I am writing some perl code to create a .csv file from records in the database, using the Text::CSV module. Occasionally, one or more of the fields in my table will contain multiple repeating 0s, which will write to the CSV as a single 0. I'm trying to find out how to force the number as text format, so that all of the 0s from those fields will remain in tact.
use Text::CSV_XS;
sub write_file {
my ($self, %params) = @_;
my $fh = $params{fh};
.. do stuff
.. get database rows
my $csv = Text::CSV_XS->new({ sep_char => ',' });
for my $row (@$rows) {
my @fields = (
$row->{name},
$row->{address},
$row->{code}
);
$csv->combine(@fields);
print $fh $csv->string . "\r\n"
or die 'Write error.';
}
With this approach, everything looks good most of the time. But, when code comes through as "00000", it is truncated and written as "0" in my CSV.
I've investigated $csv->types
, but this only allows the type to be defined when decoding during a parse.
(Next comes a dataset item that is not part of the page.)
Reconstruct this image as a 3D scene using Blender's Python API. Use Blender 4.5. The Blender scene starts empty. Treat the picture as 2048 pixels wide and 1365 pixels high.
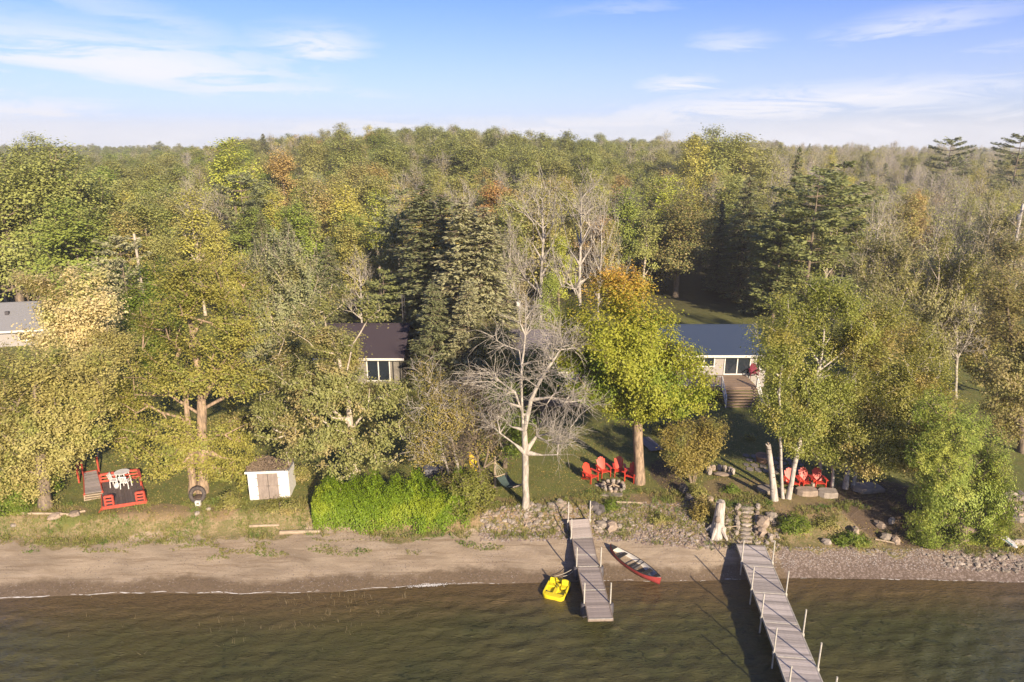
import bpy, math, random
import numpy as np
from mathutils import Vector, Matrix
R = math.radians
rnd = random.Random(7)
npr = np.random.default_rng(11)
scene = bpy.context.scene
COL = scene.collection

# ------------------------------------------------------------------ camera
HC = 23.0; PITCH = R(16.0); F = 1365.0
cam_d = bpy.data.cameras.new('camera'); cam = bpy.data.objects.new('camera', cam_d); COL.objects.link(cam)
cam.location = (0, 0, HC); cam.rotation_euler = (R(90) - PITCH, 0, 0)
cam_d.sensor_width = 36; cam_d.lens = 24; cam_d.clip_end = 6000; cam_d.clip_start = 0.1
scene.camera = cam

# ------------------------------------------------------------------ light
SUN_EL = R(23); SUN_AZ = R(27)      # the sun stands behind the camera, to the right
sdir = Vector((math.sin(SUN_AZ) * math.cos(SUN_EL), -math.cos(SUN_AZ) * math.cos(SUN_EL), math.sin(SUN_EL)))
sl = bpy.data.lights.new('sun', 'SUN'); sl.energy = 4.4; sl.angle = R(0.9); sl.color = (1.0, 0.83, 0.62)
so = bpy.data.objects.new('sun', sl); COL.objects.link(so)
so.rotation_euler = sdir.to_track_quat('Z', 'Y').to_euler()
scene.view_settings.view_transform = 'Standard'; scene.view_settings.look = 'None'
scene.view_settings.exposure = 1.52; scene.view_settings.gamma = 1
scene.view_settings.use_curve_mapping = False
scene.cycles.max_bounces = 8; scene.cycles.diffuse_bounces = 6; scene.cycles.glossy_bounces = 2
scene.cycles.transmission_bounces = 3; scene.cycles.transparent_max_bounces = 6; scene.cycles.volume_bounces = 0
scene.cycles.use_denoising = True

def pdir(px, py):
    dx = (px - 1024) / F; v = (682.5 - py) / F
    return Vector((dx, math.cos(PITCH) + v * math.sin(PITCH), -math.sin(PITCH) + v * math.cos(PITCH)))
def G(px, py, z=0.0):
    d = pdir(px, py); t = (z - HC) / d.z
    return Vector((d.x * t, d.y * t, z))
def PY(px, py, Y):
    d = pdir(px, py); t = Y / d.y
    return Vector((d.x * t, Y, HC + d.z * t))

world = bpy.data.worlds.new('World'); scene.world = world; world.use_nodes = True
wt = world.node_tree; wt.nodes.clear()
class NT:
    def __init__(s, t): s.t = t
    def n(s, typ, **kw):
        nd = s.t.nodes.new(typ)
        for k, v in kw.items():
            if k.startswith('i_'):
                key = k[2:]
                key = int(key) if key.isdigit() else key
                s.set(nd.inputs[key], v)
            else: setattr(nd, k, v)
        return nd
    def set(s, inp, v):
        if hasattr(v, 'is_linked') or isinstance(v, bpy.types.NodeSocket): s.t.links.new(v, inp)
        else: inp.default_value = v
    def math(s, op, a, b=0.0, c=0.0, clamp=False):
        nd = s.t.nodes.new('ShaderNodeMath'); nd.operation = op; nd.use_clamp = clamp
        s.set(nd.inputs[0], a); s.set(nd.inputs[1], b); s.set(nd.inputs[2], c)
        return nd.outputs[0]
    def mix(s, f, a, b, blend='MIX'):
        nd = s.t.nodes.new('ShaderNodeMix'); nd.data_type = 'RGBA'; nd.blend_type = blend
        s.set(nd.inputs[0], f)
        for i, v in ((6, a), (7, b)):
            if isinstance(v, (tuple, list)) and len(v) == 3: v = (*v, 1)
            s.set(nd.inputs[i], v)
        return nd.outputs[2]
    def mr(s, v, a, b, c=0.0, d=1.0):
        nd = s.t.nodes.new('ShaderNodeMapRange'); nd.interpolation_type = 'SMOOTHSTEP'
        for i, x in enumerate((v, a, b, c, d)): s.set(nd.inputs[i], x)
        return nd.outputs[0]
    def mapping(s, vec, scale=(1, 1, 1), rot=(0, 0, 0), loc=(0, 0, 0)):
        nd = s.t.nodes.new('ShaderNodeMapping'); s.t.links.new(vec, nd.inputs[0])
        nd.inputs['Scale'].default_value = scale; nd.inputs['Rotation'].default_value = rot; nd.inputs['Location'].default_value = loc
        return nd.outputs[0]
    def noise(s, vec, scale, detail=3, rough=0.5, dist=0.0):
        nd = s.t.nodes.new('ShaderNodeTexNoise')
        if vec is not None: s.t.links.new(vec, nd.inputs['Vector'])
        nd.inputs['Scale'].default_value = scale; nd.inputs['Detail'].default_value = detail
        nd.inputs['Roughness'].default_value = rough; nd.inputs['Distortion'].default_value = dist
        return nd.outputs[0]
W = NT(wt)
sky = W.n('ShaderNodeTexSky', sky_type='NISHITA', sun_disc=False, sun_elevation=SUN_EL, sun_rotation=math.pi - SUN_AZ)
sky.air_density = 1.0; sky.dust_density = 0.6; sky.ozone_density = 2.5; sky.altitude = 100
tc = W.n('ShaderNodeTexCoord'); dirv = tc.outputs['Generated']
sep = W.n('ShaderNodeSeparateXYZ'); wt.links.new(dirv, sep.inputs[0])
dX, dZ = sep.outputs[0], sep.outputs[2]
warp = W.noise(W.mapping(dirv, (3, 3, 9)), 1.6, 5, 0.6)
fine = W.noise(W.mapping(dirv, (2.4, 2.4, 17), (0, 0.06, 0)), 2.8, 9, 0.66, 0.9)
gen = W.mr(fine, 0.50, 0.80)
mask = W.math('MULTIPLY', gen, 0.30)
for (bx, by, rx, ry, tilt, amp) in [(230, 120, 330, 50, -.06, .75), (480, 170, 330, 20, -.04, .55), (620, 92, 100, 34, .0, .62), (80, 225, 190, 34, 0, .85),
                              (1360, 168, 85, 20, .0, .72), (1500, 212, 470, 36, .07, 1.1), (1700, 190, 200, 14, .12, .9), (1850, 250, 420, 30, .1, .9), (700, 250, 500, 22, .02, .7), (1810, 48, 130, 22, .1, .45),
                              (1470, 84, 70, 22, 0, .42), (2010, 95, 90, 14, .1, .35), (330, 40, 260, 30, -.3, .28), (1250, 15, 130, 12, .05, .2),
                              (1150, 250, 420, 30, .02, .8), (90, 178, 200, 12, 0, .5)]:
    d0 = pdir(bx, by).normalized()
    xx = W.math('SUBTRACT', dX, d0.x); zz = W.math('SUBTRACT', dZ, d0.z)
    xx = W.math('ADD', xx, W.math('MULTIPLY', W.math('SUBTRACT', warp, 0.5), 0.10))
    zz = W.math('ADD', zz, W.math('MULTIPLY', W.math('SUBTRACT', fine, 0.5), 0.06))
    z2 = W.math('SUBTRACT', zz, W.math('MULTIPLY', xx, tilt))
    e = W.math('ADD', W.math('POWER', W.math('DIVIDE', xx, rx / F), 2.0), W.math('POWER', W.math('DIVIDE', z2, ry / F), 2.0))
    g = W.math('EXPONENT', W.math('MULTIPLY', e, -0.9))
    front = W.math('GREATER_THAN', sep.outputs[1], 0.0)
    g = W.math('MULTIPLY', g, front)
    tex = W.mr(fine, 0.34, 0.58, 0.25, 1.0)
    mask = W.math('MAXIMUM', mask, W.math('MULTIPLY', W.math('MULTIPLY', g, tex), min(1.0, amp * 1.45)))
hor = W.mr(dZ, 0.0, 0.075, 1.0, 0.0)
hor2 = W.mr(dZ, 0.0, 0.22, 0.45, 0.0)
mask = W.math('MAXIMUM', mask, W.math('MULTIPLY', hor, W.mr(warp, 0.30, 0.6, 0.7, 1.0)))
mask = W.math('MAXIMUM', mask, hor2)
SKYTINT = W.mix(1.0, sky.outputs[0], (0.345, 0.43, 0.785), 'MULTIPLY')
skyc = W.mix(mask, SKYTINT, (4.05, 4.1, 4.45))
bg = W.n('ShaderNodeBackground'); wt.links.new(skyc, bg.inputs[0]); bg.inputs[1].default_value = 0.083
wo = W.n('ShaderNodeOutputWorld'); wt.links.new(bg.outputs[0], wo.inputs[0])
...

I've also tried wrapping the fields in quotes using $csv->quote(@fields)
, with no luck.
To preserve all the digits in text-formatted numbers, you have to import the downloaded CSV file as raw data into a new Excel spreadsheet, set the column datatypes as needed, and then save the new file as an Excel workbook. Excel (XLSX) files will preserve these formats, CSV files won't.
Refer to always_quote()
to force the the combined fields to be quoted
use Text::CSV_XS;
my $csv = Text::CSV_XS->new( { sep_char => ',' } );
my @fields = ( "0", "00", "000" );
$csv->combine(@fields);
print $csv->string . "\n";
$csv->always_quote(1);
$csv->combine(@fields);
print $csv->string . "\n";
which results in
0,00,000
"0","00","000"
If the problem is that
Then you can simply normalize the data with sprintf
$x = 5;
print sprintf("%05d", $x)
You can choose how many leading zeros you want in your output, and make all colums read the same.